Your objective:
Filter this material down to the lines that hold "wide", copying each one.

'''

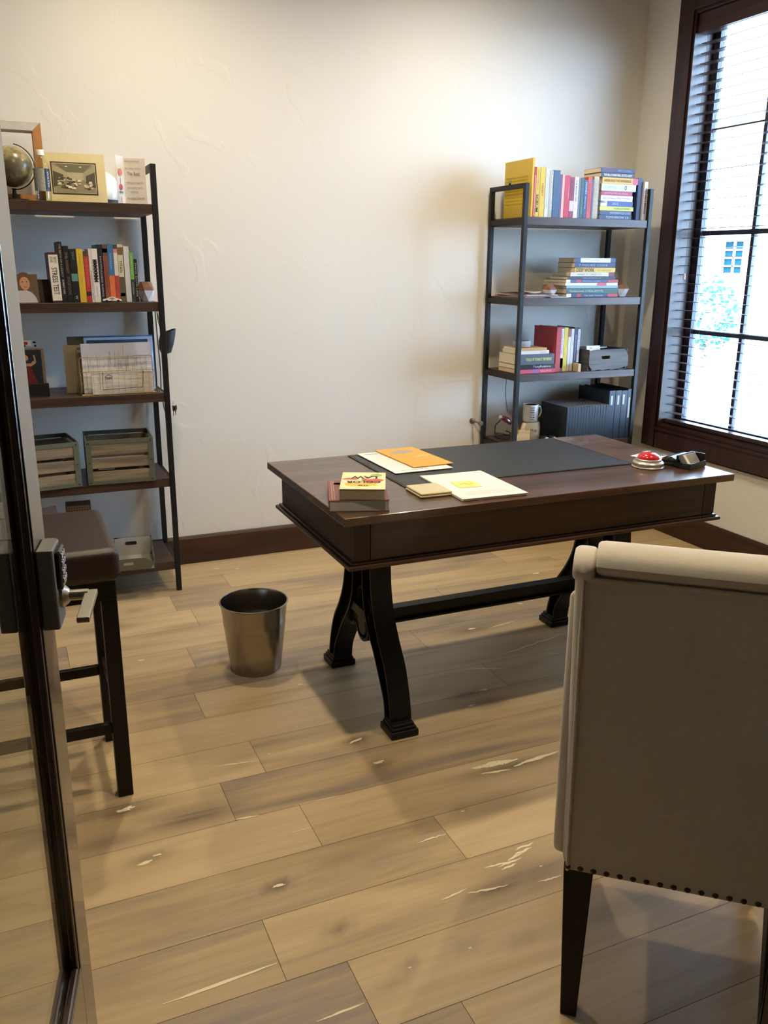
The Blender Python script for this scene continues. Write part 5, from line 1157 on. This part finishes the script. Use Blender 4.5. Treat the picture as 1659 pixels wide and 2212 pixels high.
# black notebooks row and binders
ORD = ['first', 'second', 'third', 'fourth', 'fifth', 'sixth', 'seventh', 'eighth or middle', 'ninth', 'tenth', 'eleventh', 'twelfth', 'thirteenth', 'fourteenth', 'last, by the binders,']
for i in range(15):
    x = 2.686+.0178*i
    t = thing('notebook', 'slim black notebook, %s in the row counting from the white mug' % ORD[i], 'notebook', (x, 3.722, z4), (0, 0, 0), 'row of slim black notebooks')
    m = MB(); m.box(0, .0062, 0, .245, 0, .188); m.box(.0101, .0163, 0, .245, 0, .188); m.box(.0062, .0101, 0, .0018, 0, .188); m.build('cover', mat('black notebook cover', '#1b2531', .45), t, .0015)
    box('page_block', mat('grey white notebook pages', '#c9ccd2', .8), t, .0064, .0099, .0020, .243, .001, .1885)
BN = mat('black binder vinyl', '#1f2a3a', .35)
for i, (x, h, lab, ly_) in enumerate(((2.960, .262, 'tall black ring binder next to the row of slim notebooks', (.012, .155, .205)), (3.001, .262, 'tall black ring binder, second from the notebooks', (.014, .155, .205)), (3.042, .260, 'tall black ring binder, second from the bookcase post', (.008, .155, .208)))):
    t = thing('ring_binder', lab, 'binder', (x-.009, 3.722, z4), (0, 0, 0), 'tall black ring binders')
    m = MB(); m.box(0, .0025, 0, .275, 0, h); m.box(.0365, .039, 0, .275, 0, h); m.box(.0025, .0365, 0, .0025, 0, h); m.build('cover', BN, t, .001)
    box('paper_filling', PAPER, t, .006, .030, .015, .262, .008, h-.025)
    box('spine_label', mat('binder label', '#b7bcc4', .5), t, ly_[0], ly_[0]+.011, -.0006, -.0001, ly_[1]+.03, ly_[2]+.03)
t = thing('ring_binder', 'wide black ring binder with a long spine label against the bookcase post', 'binder', (3.0735, 3.722, z4+.0003), (0, 0, 0), 'tall black ring binders')
t.scale = (.82, 1, 1)
m = MB(); m.box(0, .0025, 0, .275, 0, .266); m.box(.0285, .031, 0, .275, 0, .266); m.box(.0025, .0285, 0, .0025, 0, .266); m.build('cover', BN, t, .001)
box('paper_filling', PAPER, t, .004, .024, .015, .262, .008, .24); box('spine_label', mat('binder label', '#b7bcc4', .5), t, .009, .021, -.0006, -.0001, .11, .22)
# mug on cup
t = thing('cup', 'cream cup standing upside down under the white mug', 'cup', (2.573, 3.880, z4))
MB().lathe([(.0, .096), (.036, .096), (.041, .092), (.046, .06), (.043, .004), (.040, 0), (.037, .004), (.040, .06), (0, .090)], n=36).build('body', mat('cream glazed ceramic', '#cfc9b4', .3), t, smooth=True)
a = -PI/2-.40; F = frame((.0466*math.cos(a)+.015*math.sin(a), .0466*math.sin(a)-.015*math.cos(a), .045), (-math.sin(a), math.cos(a), 0), (0, 0, 1)); text('Mug', 'cup_lettering', mat('brown script', '#6d5a48', .5), t, .034, .018, F, .0006)
t = thing('mug', 'white mug with lines of black text stacked on the cream cup', 'mug', (2.561, 3.880, z4+.0965))
MB().lathe([(0, .002), (.034, 0), (.039, .004), (.041, .010), (.041, .092), (.0395, .094), (.038, .092), (.0375, .012), (0, .008)], n=36).build('body', mat('white glazed ceramic', '#c9c9cb', .25), t, smooth=True)
MB().lathe([(.0372, .080), (.0375, .0905), (.036, .089), (.0355, .080)], n=36).build('inner_rim', mat('plum glaze', '#3c2030', .3), t, smooth=True)
MB().tube([(.040, 0, .080), (.056, 0, .078), (.066, 0, .062), (.066, 0, .042), (.056, 0, .026), (.040, 0, .022)], .0045, 8).build('handle', mat('white glazed ceramic', '#c9c9cb', .25), t, smooth=True)
for i, s in enumerate(('I DON\'T', 'WORK', 'NEEDS', 'THAT WAY', 'GIVE ME', 'UP BALL')):
    a = -PI/2-.38; pr = .0418; F = frame((pr*math.cos(a)+.012*math.sin(a), pr*math.sin(a)-.012*math.cos(a), .076-.0125*i), (-math.sin(a), math.cos(a), 0), (0, 0, 1)); text(s, 'mug_lettering', INK, t, .026, .0065, F, .0004, .02)
# wooden organiser
t = thing('desk_organiser', 'pale wooden desk organiser with slotted top beside the mug', 'organiser', (2.345+.035, 3.735, z4))
PW_ = wood('pale birch', '#b08c5a', '#cda873', 'x', 2, .6)
MB().prism([(0, 0), (.088, 0), (.088, .080), (.060, .078), (.060, .088), (.020, .082), (.016, .064), (0, .060)], 0, .012, 'y').build('front_plate', PW_, t, .001)
for k in range(4): MB().prism([(.02, .0), (.10, 0), (.10, .022), (.085, .042), (.05, .055), (.02, .055)], .020+.016*k, .026+.016*k, 'y').build('divider', PW_, t, .001)
box('base_plate', PW_, t, .002, .120, .0125, .095, 0, .004)
Rk = Matrix.Translation((.048, .016, .078)) @ Matrix.Rotation(math.radians(18), 4, 'Y')
MB().box(-.011, .011, -.003, .003, 0, .042, M=Rk).build('handle_tab', PW_, t, .002)
t = thing('computer_mouse', 'dark red computer mouse perched on the wooden organiser', 'mouse', (2.385, 3.845, z4+.118), (math.radians(0), math.radians(30), 0))
mb = MB(); R = []; n = 20
for i in range(11):
    u = -1+2*i/10; s = math.sqrt(max(0, 1-u*u)); R += [(u*.040, s*.026*math.cos(2*PI*k/n), max(-.008, s*.022*math.sin(2*PI*k/n))) for k in range(n)]
mb.add(R, [(i*n+k, i*n+(k+1) % n, (i+1)*n+(k+1) % n, (i+1)*n+k) for i in range(10) for k in range(n)]); mb.build('shell', mat('glossy maroon plastic', '#4a1424', .15, coat=.5), t, smooth=True)
MB().lathe([(.012, 0), (.010, .006), (0, .009)], M=Matrix.Translation((-.036, 0, .002)) @ Matrix.Rotation(-PI/2, 4, 'Y'), n=16).build('silver_tip', mat('silver plastic', '#bab7b2', .3, .6), t, smooth=True)
MB().tube([(-.030, 0, -.012), (-.042, 0, -.05), (-.02, 0, -.09), (.02, 0, -.095)], .004, 8).build('cable_loop', mat('black cable', '#141414', .5), t, smooth=True)
t = thing('hanging_cable', 'thin black cord hanging from the shelf down to the dark red mouse', 'cable', (0, 0, 0))
MB().tube([(2.445, 3.95, SHZ[2]-.040), (2.441, 3.95, .80), (2.446, 3.95, .74), (2.440, 3.92, .675)], .0016, 6).build('cord', mat('black cable', '#141414', .5), t, smooth=True)
t = thing('cable_coil', 'black coiled cable lying at the end of the shelf behind the desk', 'cable', (2.405, 3.90, z4))
MB().tube([(.045*math.cos(a)*(1-.01*k), .060*math.sin(a), .006+.0035*k) for k, a in [(k, 2*PI*k/16) for k in range(15*3)][:34] for _ in (0,)] if False else [(.035*math.cos(2*PI*k/16), .060*math.sin(2*PI*k/16), .006+.0012*k) for k in range(34)], .0035, 6).build('cord', mat('black cable', '#141414', .5), t, smooth=True)
for i, (x, y, lab, c1, c2) in enumerate(((2.585, 3.775, 'small black and chrome gadget in front of the cream cup', '#15171b', '#b9bcc2'), (2.628, 3.765, 'small black gadget with a white disc near the notebooks', '#181b22', '#d5d2ca'))):
    t = thing('webcam', lab, 'gadget', (x, y, z4))
    MB().lathe([(.016, 0), (.018, .004), (.018, .026), (.014, .034), (0, .036)], n=22).build('body', mat('gadget '+c1, c1, .3), t, smooth=True)
    MB().lathe([(.011, 0), (.011, .005), (.008, .007), (0, .007)], M=Matrix.Translation((.004, -.017, .020)) @ Matrix.Rotation(PI/2, 4, 'X'), n=18).build('lens_ring', mat('gadget '+c2, c2, .25), t, smooth=True)
t = thing('drinking_glass', 'tiny clear glass standing beside the row of black notebooks', 'glass', (2.664, 3.745, z4))
MB().lathe([(0, 0), (.012, 0), (.014, .034), (.013, .034), (.011, .003), (0, .003)], n=20).build('glass_body', glass('small clear glass', (.75, .8, .85), 1.5), t, smooth=True)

'''

Correct output:
The Blender Python script for this scene continues. Write part 5, from line 1157 on. This part finishes the script. Use Blender 4.5. Treat the picture as 1659 pixels wide and 2212 pixels high.
t = thing('ring_binder', 'wide black ring binder with a long spine label against the bookcase post', 'binder', (3.0735, 3.722, z4+.0003), (0, 0, 0), 'tall black ring binders')